There is no doubt in my mind that community based and bottom up approaches to enterprise support like those pioneered by Ernesto Sirolli and subsequently developed and transformed by projects like Bizz Fizz and on a much more modest scale Elsie, provide significant clues to the emergence of truly sustainable and enterprising communities.
But instead we get celebrity entrepreneurs and academics delivering masterclass after masterclass after enterprise competition on a seemingly endless treadmill driven by incoherent policy and the increasingly desperate search for those Holy Grails of ‘narrow’ economic development – the quick win and the high-growth start-up.
It must be time for us to develop a focus on long term, community building approaches to sustainable development that embraces the economy, culture and social cohesion as an inseparable trinity. These things cannot be pursued successfully as separate entities managed by different silos.

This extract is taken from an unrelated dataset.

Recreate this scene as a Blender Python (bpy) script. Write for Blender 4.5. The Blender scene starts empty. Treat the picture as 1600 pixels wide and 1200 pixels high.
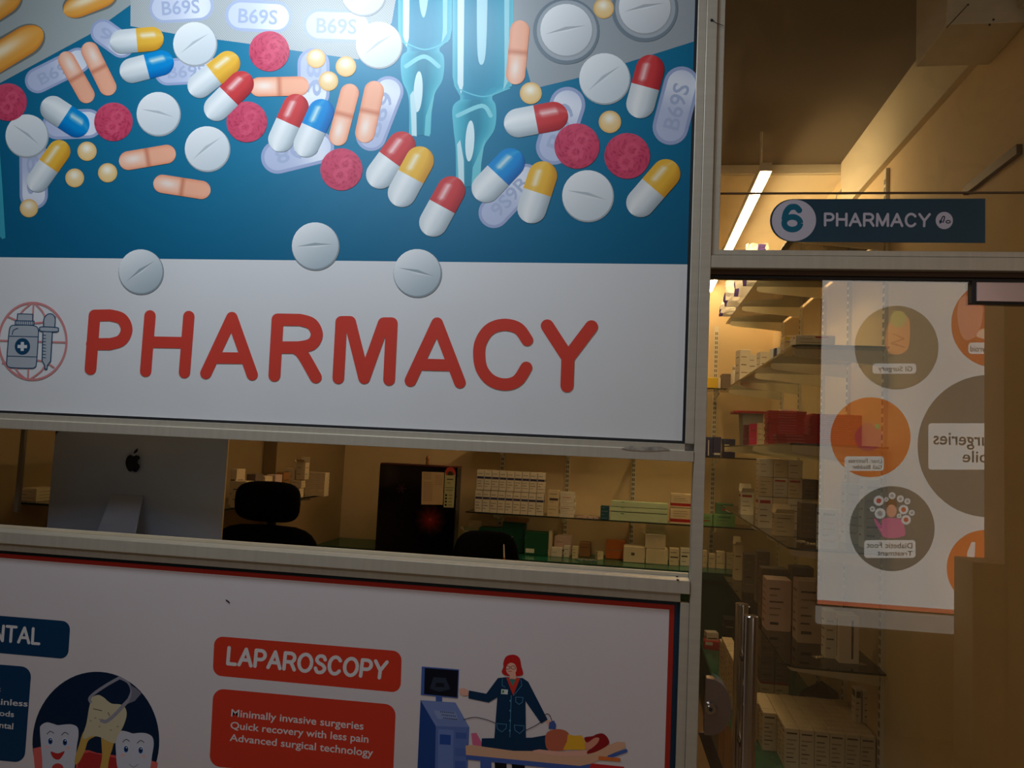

They are all part of the same process of ‘development’.
We need to develop affordable processes that engage the whole community in nurturing the development of those willing to act boldly and helping more of its members to see that bold action will often reap its reward, not just for the individual but for the community as a whole. We must help to build communities that know how to recognise and help enterprising people who are looking to make a living and leave the community better off as a result.
And we must persuade policy makers, economic planners and perhaps most importantly our fellow citizens that entrepreneurship is not the only valid form of expression for our enterprising souls.